WHAT IS EXPECTED:
Reply with nothing except the number of lines that contain the word "parts".

-- start of DATASET CONTENT --

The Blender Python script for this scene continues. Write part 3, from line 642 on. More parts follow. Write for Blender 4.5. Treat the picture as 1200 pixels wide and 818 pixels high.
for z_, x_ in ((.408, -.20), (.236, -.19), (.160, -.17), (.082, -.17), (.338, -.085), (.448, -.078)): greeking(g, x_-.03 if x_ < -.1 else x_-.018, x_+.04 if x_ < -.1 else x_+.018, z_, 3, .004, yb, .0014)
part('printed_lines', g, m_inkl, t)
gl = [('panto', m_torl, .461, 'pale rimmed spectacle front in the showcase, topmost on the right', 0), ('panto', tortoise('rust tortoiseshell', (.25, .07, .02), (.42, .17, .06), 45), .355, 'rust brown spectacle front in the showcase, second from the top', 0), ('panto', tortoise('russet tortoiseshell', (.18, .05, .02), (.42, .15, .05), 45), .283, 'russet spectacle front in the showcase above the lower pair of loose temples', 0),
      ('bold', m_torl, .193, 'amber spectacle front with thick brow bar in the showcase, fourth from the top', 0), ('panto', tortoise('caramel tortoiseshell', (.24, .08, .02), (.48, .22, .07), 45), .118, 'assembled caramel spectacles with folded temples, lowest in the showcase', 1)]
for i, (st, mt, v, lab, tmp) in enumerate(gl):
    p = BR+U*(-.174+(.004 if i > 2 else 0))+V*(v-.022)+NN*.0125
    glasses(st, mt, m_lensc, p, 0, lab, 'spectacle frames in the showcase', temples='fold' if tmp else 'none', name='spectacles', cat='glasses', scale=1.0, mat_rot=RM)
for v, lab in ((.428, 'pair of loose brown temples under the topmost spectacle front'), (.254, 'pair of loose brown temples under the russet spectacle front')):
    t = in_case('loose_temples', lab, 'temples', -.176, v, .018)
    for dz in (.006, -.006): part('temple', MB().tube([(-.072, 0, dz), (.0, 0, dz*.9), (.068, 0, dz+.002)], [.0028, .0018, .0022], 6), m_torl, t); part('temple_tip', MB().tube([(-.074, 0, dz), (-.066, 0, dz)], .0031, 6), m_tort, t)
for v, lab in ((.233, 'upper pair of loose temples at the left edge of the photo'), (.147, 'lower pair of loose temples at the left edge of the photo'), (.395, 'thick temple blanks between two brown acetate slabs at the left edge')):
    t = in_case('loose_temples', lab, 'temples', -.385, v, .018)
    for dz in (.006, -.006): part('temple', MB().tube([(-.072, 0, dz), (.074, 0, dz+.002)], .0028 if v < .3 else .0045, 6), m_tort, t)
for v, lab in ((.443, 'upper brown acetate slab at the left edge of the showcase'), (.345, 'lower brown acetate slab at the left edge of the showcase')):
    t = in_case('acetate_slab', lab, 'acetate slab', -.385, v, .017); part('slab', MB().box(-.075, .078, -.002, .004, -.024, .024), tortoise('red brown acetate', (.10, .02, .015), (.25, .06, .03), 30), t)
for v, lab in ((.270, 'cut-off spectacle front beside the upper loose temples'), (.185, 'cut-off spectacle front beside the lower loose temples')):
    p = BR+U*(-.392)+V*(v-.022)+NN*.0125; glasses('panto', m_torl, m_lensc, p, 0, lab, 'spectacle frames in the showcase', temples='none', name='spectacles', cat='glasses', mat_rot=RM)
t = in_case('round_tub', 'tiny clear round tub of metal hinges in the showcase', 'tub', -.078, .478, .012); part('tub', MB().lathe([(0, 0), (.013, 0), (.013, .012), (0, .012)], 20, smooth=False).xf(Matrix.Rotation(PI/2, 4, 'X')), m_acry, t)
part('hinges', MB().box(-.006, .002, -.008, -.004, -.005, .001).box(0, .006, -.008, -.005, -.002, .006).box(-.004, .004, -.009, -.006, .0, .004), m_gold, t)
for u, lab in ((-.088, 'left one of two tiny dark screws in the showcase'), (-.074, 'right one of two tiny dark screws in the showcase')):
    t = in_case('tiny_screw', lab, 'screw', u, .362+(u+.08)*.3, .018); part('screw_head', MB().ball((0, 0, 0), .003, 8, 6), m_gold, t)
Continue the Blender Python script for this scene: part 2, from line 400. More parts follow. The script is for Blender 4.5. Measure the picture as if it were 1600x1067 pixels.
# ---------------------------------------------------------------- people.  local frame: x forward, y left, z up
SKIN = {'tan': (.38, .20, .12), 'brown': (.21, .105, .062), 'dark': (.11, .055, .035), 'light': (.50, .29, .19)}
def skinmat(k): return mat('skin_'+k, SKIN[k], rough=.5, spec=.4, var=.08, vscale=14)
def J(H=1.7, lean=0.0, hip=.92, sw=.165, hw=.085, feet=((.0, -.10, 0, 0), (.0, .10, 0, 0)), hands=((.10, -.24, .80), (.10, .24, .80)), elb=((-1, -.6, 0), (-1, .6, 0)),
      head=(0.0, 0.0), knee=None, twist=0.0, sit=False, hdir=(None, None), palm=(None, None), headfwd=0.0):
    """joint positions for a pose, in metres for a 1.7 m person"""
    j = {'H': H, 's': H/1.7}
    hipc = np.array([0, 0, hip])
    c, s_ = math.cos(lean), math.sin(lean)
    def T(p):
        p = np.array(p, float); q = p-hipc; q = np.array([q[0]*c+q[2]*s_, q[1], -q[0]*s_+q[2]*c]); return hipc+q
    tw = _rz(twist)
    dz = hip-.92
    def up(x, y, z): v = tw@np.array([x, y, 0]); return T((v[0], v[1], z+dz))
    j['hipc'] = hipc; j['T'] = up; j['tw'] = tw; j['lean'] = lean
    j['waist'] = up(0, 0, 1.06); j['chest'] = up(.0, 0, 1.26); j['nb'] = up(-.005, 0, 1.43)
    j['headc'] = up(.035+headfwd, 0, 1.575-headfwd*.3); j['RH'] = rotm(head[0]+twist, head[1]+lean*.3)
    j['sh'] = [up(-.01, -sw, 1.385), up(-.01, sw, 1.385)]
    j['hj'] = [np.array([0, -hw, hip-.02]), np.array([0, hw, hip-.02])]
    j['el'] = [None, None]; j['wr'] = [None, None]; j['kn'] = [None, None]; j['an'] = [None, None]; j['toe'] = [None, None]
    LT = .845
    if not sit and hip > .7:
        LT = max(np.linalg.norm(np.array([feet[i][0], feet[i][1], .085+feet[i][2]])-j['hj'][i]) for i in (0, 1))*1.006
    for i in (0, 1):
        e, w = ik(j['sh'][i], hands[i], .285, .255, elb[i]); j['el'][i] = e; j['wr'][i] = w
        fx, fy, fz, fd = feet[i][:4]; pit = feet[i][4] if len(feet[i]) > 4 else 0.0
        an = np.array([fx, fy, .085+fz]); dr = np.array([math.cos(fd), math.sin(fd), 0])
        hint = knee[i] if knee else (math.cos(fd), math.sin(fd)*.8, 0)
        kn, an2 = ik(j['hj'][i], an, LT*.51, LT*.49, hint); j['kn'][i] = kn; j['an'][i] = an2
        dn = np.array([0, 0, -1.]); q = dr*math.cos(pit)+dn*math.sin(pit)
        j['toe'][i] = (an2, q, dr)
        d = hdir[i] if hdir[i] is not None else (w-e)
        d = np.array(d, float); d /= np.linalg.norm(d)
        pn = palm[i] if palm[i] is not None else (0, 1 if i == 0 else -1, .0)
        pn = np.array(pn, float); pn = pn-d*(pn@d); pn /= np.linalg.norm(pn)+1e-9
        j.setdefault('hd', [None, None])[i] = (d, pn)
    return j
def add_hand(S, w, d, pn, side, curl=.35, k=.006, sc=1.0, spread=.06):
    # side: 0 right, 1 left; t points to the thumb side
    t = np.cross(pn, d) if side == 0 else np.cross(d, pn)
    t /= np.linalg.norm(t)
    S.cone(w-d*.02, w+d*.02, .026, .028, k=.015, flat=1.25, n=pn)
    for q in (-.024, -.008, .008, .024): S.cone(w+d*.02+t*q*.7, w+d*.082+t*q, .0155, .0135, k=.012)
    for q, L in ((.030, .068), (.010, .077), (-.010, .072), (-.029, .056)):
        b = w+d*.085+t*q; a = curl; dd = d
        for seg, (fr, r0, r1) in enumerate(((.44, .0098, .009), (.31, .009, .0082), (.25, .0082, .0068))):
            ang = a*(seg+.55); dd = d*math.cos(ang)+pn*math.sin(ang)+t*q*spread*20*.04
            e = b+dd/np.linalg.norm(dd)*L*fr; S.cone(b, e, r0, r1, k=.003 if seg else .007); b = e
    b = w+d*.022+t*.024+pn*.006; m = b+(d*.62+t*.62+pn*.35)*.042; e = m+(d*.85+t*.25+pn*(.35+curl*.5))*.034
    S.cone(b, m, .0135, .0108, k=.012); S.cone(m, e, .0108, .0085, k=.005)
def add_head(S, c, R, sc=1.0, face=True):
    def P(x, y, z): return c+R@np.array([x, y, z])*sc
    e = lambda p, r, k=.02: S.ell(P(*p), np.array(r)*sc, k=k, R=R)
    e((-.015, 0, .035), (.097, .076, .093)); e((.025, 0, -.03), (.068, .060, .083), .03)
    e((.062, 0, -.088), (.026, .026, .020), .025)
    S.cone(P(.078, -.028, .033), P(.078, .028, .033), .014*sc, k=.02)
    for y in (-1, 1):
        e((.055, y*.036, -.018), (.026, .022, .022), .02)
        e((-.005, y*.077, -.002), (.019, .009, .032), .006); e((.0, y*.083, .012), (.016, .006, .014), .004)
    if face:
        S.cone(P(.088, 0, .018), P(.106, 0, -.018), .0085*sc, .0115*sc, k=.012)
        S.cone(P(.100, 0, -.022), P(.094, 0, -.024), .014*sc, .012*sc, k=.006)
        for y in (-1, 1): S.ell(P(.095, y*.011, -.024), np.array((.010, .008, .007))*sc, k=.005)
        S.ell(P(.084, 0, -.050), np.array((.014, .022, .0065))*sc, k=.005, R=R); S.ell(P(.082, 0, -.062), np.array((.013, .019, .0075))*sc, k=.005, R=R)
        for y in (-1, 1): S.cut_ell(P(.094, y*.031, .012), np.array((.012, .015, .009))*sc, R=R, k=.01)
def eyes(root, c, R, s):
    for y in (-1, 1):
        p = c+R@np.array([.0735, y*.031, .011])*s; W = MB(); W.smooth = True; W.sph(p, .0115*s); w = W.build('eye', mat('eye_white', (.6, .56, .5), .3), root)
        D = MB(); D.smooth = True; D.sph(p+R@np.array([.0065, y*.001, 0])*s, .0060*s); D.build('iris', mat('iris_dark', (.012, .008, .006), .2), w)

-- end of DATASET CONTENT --

RESULT:
2